Twins flip narrative on its head vs. A's

Farmer, Minnesota's bats back López after uncharacteristic rough start

July 16th, 2023

OAKLAND -- So often this season, the Twins’ excellent pitching staff has had to bail out a struggling offense -- but on Saturday, the lineup returned the favor.

Though All-Star right-hander Pablo López allowed a season-high seven runs to the A's, the Minnesota lineup started strong, then did something it has struggled to do for much of the season: It kept adding on, spurred by three-hit games from both Carlos Correa and .

The Twins scored in seven of the game's nine innings, pulling ahead for good on Farmer’s solo homer in the seventh to claim a series victory and open the second half with a rare high-scoring game on both sides, a 10-7 victory over the A’s at the Coliseum.

“Normally, we put up two, three runs and -- not waste the rest of the game, but we don't really score any runs, we don't capitalize on runners being on base,” Byron Buxton said. “It's more being accountable and taking each at-bat, like I said yesterday, like it's Game 7.”

It didn’t exactly mark the clean, no-sweat victory the Twins would have preferred against the last-place A’s, but that sense of "being more accountable" that Buxton spoke of was noticeable.

These two games against Oakland have come with some opportunities for the slumping Twins to start righting the ship, from Joey Gallo’s game-winning homer on Friday to Farmer’s four hits over two games -- and even a struggling Buxton unleashing a roar after working a 10-pitch, bases-loaded walk in the eighth inning in what he described as his best at-bat of the year.

Farmer, in particular, has come out of the All-Star break strong, plating a first-inning run on Friday with an RBI triple before adding two more first-inning RBIs on Saturday with a two-out RBI double to the gap in right-center. He singled in the third and added the go-ahead homer in the seventh off Oakland right-hander Freddy Tarnok, halting any momentum for the A’s after they erased a six-run Minnesota lead.

With Jorge Polanco, Jose Miranda and Royce Lewis all on the injured list, Farmer looks to assume more playing time at second and third base, which makes it all the more important that he continues to shake off a brutal slump to end the first half, during which he hit .164 with a .470 OPS between June 14 and the All-Star break (with zero home runs in that span).

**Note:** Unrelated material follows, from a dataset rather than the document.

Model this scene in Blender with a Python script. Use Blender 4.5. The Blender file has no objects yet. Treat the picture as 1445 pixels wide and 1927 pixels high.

“I'd go through a stretch where I had good at-bats, and the other ones toward the end of the first half -- it was kind of horse manure, I guess you can say,” Farmer said. “It feels good. Putting good swings on the balls. I thought about some things over the break and I'm putting it together now. Hopefully it can carry and keep going.”

With Correa’s bases-loaded, two-run single in the second inning, Michael A. Taylor’s two-run homer in the third, a double steal of second and home in the fifth, Buxton’s bases-loaded walk in the eighth and a safety squeeze by Ryan Jeffers in the ninth, the Minnesota offense scraped together myriad ways to cash in on opportunities given to it by the A's pitching staff.

The double steal between Jeffers and Castro in the fifth made Castro the first Twins player since Dan Gladden in 1988 to steal home multiple times in a season, and it’s those sorts of opportunistic plays that the Twins will need to continue applying pressure as an offense.

“Every time they put a run up, we were able to come back and fight back and at least put a run up,” Buxton said. “It kept taking that energy and momentum from them.”

The Twins (47-46) will still need to show this against a better team than the 25-69 A’s, and they still haven’t had good offense and good pitching synchronize for any meaningful period of time -- including these last two games.

But, as Buxton noted, each individual win is significant at this point. They’ll get more of those if the offense can continue putting together performances like Saturday's to lessen the burden on the pitching staff.

“Winning is the most important thing, but I'll always be the first one to hold myself accountable, too, and realize that I did not do my job,” López said. “I kind of did everything against what the offense was doing. I couldn't protect the lead. They gave me a lot of runs. They gave me a lot of support.”